También forjaron una divisa que López Obrador se ha empeñado en cumplir puntualmente: para bien de todos, primero los pobres. En una combinación de sus convicciones y su sagacidad política, binomio que irrita a quienes lo descalifican como populista, dirigió su política social a sectores desvalidos y olvidados. El público en general, y no sólo los beneficiarios, aprecia particularmente el apoyo que da los ancianos, a quienes nadie tenía presentes, no obstante la veneración verbal de que son objeto.
Ese populismo, que López Obrador admite, por qué lo priva de su contenido demagógico y subraya su orientación favorable a la gente común, le viene de lejos. Recién que volvió a su tierra natal, después de cursar su carrera (ciencias políticas y administración pública) en la Universidad Nacional, el ahora jefe de gobierno del Distrito Federal eligió ocuparse de programas sociales, con los campesinos chontales. Su trabajo en el Instituto Nacional Indigenista lo hizo visible para los políticos locales. El gobernador Enrique González Pedrero que andando el tiempo abandonaría al PRI y se aproximaría al PRD, de cuya bancada fue senador por segunda vez, lo hizo presidente estatal del partido oficial, encargado de llevar a la práctica su concepción de una “democracia de carne y hueso”, es decir de dar la palabra los gobernados en la selección de los candidatos a presidentes municipales. Según López Obrador, González Pedrero no fue consecuente hasta el extremo en esa política, y renunció a la jefatura priísta. El gobernador le ofreció ser oficial mayor del estado, el encargado de la administración, pero López Obrador rompió con él.
Los años y los caminos -del país y de ellos mismos- permitiría su reconciliación. López Obrador presidía el PRD cuando atrajo a su antiguo jefe, y hoy Julieta Campos, esposa de González Pedrero, es la secretaria de turismo de la capital, si bien por méritos propios.
Aunque permaneció priísta hasta las elecciones federales de 1988, en ese mismo año López Obrador pasó a la oposición. Dos veces fue candidato a la gubernatura de Tabasco y, más allá de sus campañas electorales, encabezó una movilización social como no se conocía en esa entidad desde los tiempos de Tomás Garrido Canabal.
Construyó desde sus cimientos, el PRD en su estado. De esa época le viene la mala fama de pendenciero y agitador, incluso de sabotear la operación de Pemex, antecedentes que sus adversarios le enrostran, en su inútil intento de rebajar los alcances de sus política actual.
Presidió el PRD, al que llevó a sus primeros triunfos relevantes, cuando en 1997 el ingeniero Cuauhtémoc Cárdenas propicio con su propia victoria en pos del gobierno capitalino, la de decenas de candidatos a diputados federales, que compusieron la mayor fracción parlamentaria perredista.
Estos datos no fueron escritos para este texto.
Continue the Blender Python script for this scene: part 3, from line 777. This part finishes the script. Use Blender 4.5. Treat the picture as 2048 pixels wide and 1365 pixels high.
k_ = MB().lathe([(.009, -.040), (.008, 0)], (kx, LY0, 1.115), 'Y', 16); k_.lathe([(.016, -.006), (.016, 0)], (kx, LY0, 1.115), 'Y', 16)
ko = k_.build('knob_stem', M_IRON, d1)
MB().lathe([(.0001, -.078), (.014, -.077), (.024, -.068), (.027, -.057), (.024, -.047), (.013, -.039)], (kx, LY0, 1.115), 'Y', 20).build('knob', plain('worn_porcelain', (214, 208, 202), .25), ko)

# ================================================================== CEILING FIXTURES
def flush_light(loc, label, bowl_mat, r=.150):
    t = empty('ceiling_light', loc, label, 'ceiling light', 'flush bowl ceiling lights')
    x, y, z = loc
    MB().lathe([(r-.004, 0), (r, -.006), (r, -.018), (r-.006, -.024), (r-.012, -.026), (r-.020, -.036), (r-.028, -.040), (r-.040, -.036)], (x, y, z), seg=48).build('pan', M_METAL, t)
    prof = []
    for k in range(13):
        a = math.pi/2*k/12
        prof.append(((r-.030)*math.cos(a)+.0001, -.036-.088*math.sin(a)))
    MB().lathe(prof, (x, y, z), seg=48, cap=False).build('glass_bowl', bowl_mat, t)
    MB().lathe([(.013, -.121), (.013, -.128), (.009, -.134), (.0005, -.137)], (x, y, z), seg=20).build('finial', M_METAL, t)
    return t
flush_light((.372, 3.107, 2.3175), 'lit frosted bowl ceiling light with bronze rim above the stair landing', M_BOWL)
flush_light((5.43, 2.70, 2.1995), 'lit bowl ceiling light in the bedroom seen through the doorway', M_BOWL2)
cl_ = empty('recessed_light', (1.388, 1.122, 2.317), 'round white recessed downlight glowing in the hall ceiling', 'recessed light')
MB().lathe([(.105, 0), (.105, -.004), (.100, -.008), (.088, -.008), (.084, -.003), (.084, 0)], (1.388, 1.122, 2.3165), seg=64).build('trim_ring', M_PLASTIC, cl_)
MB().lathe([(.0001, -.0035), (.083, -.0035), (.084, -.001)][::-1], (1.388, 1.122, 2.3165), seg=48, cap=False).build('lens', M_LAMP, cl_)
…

Más inclinado a las movilizaciones que a la administración partidaria, logró sin embargo una conciliación adecuada entre esas dos vertientes de la vida perredista. Al final de su gestión, sin embargo, su escrúpulo por no parecer que ponía el peso de su presidencia en favor de ninguna de las corrientes que se aprestaban a sucederlo, lo hizo abandonar apresuradamente su cargo. Esa decisión contribuyó al estallido de una crisis interna que, en varios episodios, no concluye todavía.
Eso no obstante, fue llamado por las tendencias del PRD como el hombre providencial capaz de unirlas y de ganar de nuevo, en el 2000, la gubernatura del D.F. No erraron quienes lo identificaron apto para esas misiones. Sobre la base que recibió de sus dos predecesores perredistas, López Obrador ha mantenido la endeble gobernabilidad capitalina. No es mucho, pero no es poco. No lo es para la gente que le ofrece sostenidamente su apoyo no sólo, por cierto, en el Distrito Federal.